A New Season On Board: Ocean Nova and Ocean Victory

A New Season On Board: Ocean Nova and Ocean Victory

I'm currently working on another round of shipboard requests for Adventure Canada as they prepare for the new sailing season.

This year looks a little different.

Adventure Canada has officially moved on from their legacy vessel, Ocean Endeavour, and will be sailing on Ocean Nova and Ocean Victory. Two different ships with different layouts. Different scale. Different constraints.

Designing within constraints

A big part of this process isn’t just making things look good. It’s figuring out what can realistically fit in each ship and what will genuinely improve the guest experience on board.

It comes down to being thoughtful. What belongs here. What adds value. What will actually be used. And what the team can manage easily.

The ops team at Adventure Canada has done an excellent job navigating this transition.

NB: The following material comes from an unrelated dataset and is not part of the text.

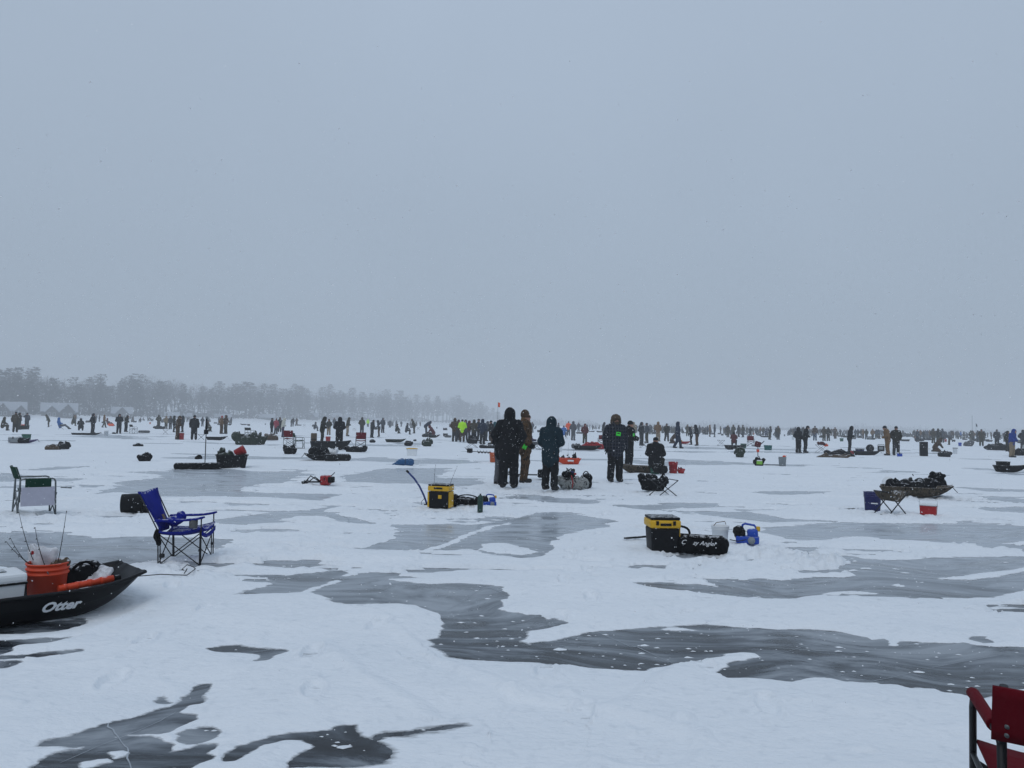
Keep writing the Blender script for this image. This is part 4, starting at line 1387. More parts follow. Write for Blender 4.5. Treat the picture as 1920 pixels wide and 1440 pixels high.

I’m excited to be part of this experience-enhancement effort again.

Doing less on purpose

Interestingly, I’ll be creating fewer physical design pieces this year.

The ships are smaller, and we’re intentionally moving toward more sustainable, digital, and reusable solutions. That means being more selective about what gets printed and installed.

Every piece now has to earn its space.

About the theme party poster

Every year Adventure Canada releases a digital poster for booked guests announcing the onboard theme party.

I have heard that it's one of the most fun, slightly unhinged, over-the-top part of the whole voyage. In the best way.

This is what happens on board. Vikings I guess.

a group of people in viking custom party
Photo courtesy of Adventure Canada © Craig Minielly.
poster collection from past years for the theme party
2023 to 2025 theme posters, so much fun to create!
new proposed poster work in progress
2026 proposed flyer is slightly more refined, but I think it needs more whack!

Plotting the journey as it happens

One of the larger custom pieces this season is a 110 × 110 cm printed map created for a specific sailing. Guests can physically plot their actual course as the journey unfolds.

Because expedition travel doesn’t always go to plan. Ice shifts. Weather changes. Wildlife appears. Routes adapt.

This map captures what actually happened day to day, not just what was scheduled. It becomes part documentation, part storytelling, part keepsake.

route map for the expedition
A 110 × 110 cm route map, ready to be marked as the journey unfolds.

Shipboard design is a different kind of challenge. It’s spatial, practical, and deeply experiential.

And it keeps evolving as needs and circumstances change.

Proud to keep building alongside the Adventure Canada team as they prepare for another season at sea.